SEVEN SISTERS R:Tommy Wirkola (2017)

Film davvero interessante che nonostante alcune ingenuità e qualche scivolone nella sceneggiatura è riuscito a conquistarmi con quel mix di fantascienza commerciale e scene action molto anni 80. La trama è molto semplice: in un futuro dispotico molto Orwelliano una legge mondiale vieta alle coppie di avere più di un figlio! La solita corporazione piena di cattivoni darà la caccia ai figli in eccesso per ibernarli in attesa di un futuro migliore. E fino a qui il film potrebbe anche essere la solita cazzata ma per fortuna non è così e per vari motivi. Il primo è grazie al regista, perché Wirkola norvegese che aveva esordito con Dead Snow (gli zombie nazisti ve li ricordate?) da grande appassionato di Raimi ma anche Bava mette in scena un lungometraggio che abbandona la "plastica" del cinema degli ultimi anni e riesce nell'impresa di essere visivamente credibile, sudicio e in qualche modo anche pulp. Altro merito poi è della per me bellissima e bravissima Noomi Rapace che aveva incantato tutti con la trilogia Larssoniana iniziata con "Uomini che odiano le donne". Qui non è solo l'eroina del film ma di fatto monopolizza ogni inquadratura visto che interpreta le 7 sorelle gemelle (del titolo) che dovranno sfuggire appunto ad una caccia sfrenata che nella seconda metà dell'opera si farà incessante.
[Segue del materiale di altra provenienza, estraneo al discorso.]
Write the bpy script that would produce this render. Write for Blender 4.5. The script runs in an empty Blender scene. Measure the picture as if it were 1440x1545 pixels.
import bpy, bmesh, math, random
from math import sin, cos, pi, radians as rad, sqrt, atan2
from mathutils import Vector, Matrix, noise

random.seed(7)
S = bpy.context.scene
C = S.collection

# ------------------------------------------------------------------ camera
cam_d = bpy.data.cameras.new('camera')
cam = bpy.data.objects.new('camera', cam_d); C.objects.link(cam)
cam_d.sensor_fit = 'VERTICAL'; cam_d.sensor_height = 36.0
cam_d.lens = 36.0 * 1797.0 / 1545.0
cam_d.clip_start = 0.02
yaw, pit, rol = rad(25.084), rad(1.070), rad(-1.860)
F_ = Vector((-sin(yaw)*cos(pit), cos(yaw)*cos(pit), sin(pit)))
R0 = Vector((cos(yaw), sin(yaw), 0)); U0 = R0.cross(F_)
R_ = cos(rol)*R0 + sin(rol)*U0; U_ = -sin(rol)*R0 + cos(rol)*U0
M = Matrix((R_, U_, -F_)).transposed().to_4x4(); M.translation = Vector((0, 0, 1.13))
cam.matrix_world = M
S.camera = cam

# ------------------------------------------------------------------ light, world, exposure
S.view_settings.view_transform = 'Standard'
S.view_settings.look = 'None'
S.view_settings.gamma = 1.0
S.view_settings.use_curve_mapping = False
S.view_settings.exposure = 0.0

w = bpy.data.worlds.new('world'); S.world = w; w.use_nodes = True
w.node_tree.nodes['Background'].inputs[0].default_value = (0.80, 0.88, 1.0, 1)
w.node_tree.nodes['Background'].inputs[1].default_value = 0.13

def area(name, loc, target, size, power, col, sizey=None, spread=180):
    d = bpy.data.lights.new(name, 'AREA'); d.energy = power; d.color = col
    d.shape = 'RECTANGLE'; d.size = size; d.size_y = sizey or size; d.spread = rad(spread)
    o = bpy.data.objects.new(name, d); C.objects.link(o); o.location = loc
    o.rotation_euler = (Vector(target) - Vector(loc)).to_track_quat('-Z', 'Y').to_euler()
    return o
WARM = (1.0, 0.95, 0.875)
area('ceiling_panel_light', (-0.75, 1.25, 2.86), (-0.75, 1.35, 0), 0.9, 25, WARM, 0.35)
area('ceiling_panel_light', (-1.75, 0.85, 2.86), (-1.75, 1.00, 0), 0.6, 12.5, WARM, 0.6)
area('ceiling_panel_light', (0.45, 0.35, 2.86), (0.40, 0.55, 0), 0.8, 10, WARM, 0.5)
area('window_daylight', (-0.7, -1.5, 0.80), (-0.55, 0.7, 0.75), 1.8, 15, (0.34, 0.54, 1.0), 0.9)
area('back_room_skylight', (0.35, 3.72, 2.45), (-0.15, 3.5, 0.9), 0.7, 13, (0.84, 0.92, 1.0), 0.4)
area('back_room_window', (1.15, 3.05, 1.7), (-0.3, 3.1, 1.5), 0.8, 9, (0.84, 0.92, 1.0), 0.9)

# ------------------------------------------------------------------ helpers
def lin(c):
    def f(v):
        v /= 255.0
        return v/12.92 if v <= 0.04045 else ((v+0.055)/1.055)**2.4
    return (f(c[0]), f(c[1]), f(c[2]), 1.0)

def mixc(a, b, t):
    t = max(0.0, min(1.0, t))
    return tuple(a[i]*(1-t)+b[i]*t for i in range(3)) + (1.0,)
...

Se gli sviluppi della storia sono abbastanza scontati e il colpo di scena finale è davvero telegrafato, il film si muove su terreni molto diversi, la fantascienza appunto ma anche l'action (in alcuni momenti mi ha ricordato anche il primo Star Wars). Wirkola però condensando tanta roba tutta insieme riesce a mantenere un equilibrio ottimo (molto bella la scena di sesso a livello di regia) e ci consegna un lavoro che visti i tempi potrebbe anche diventare un classico.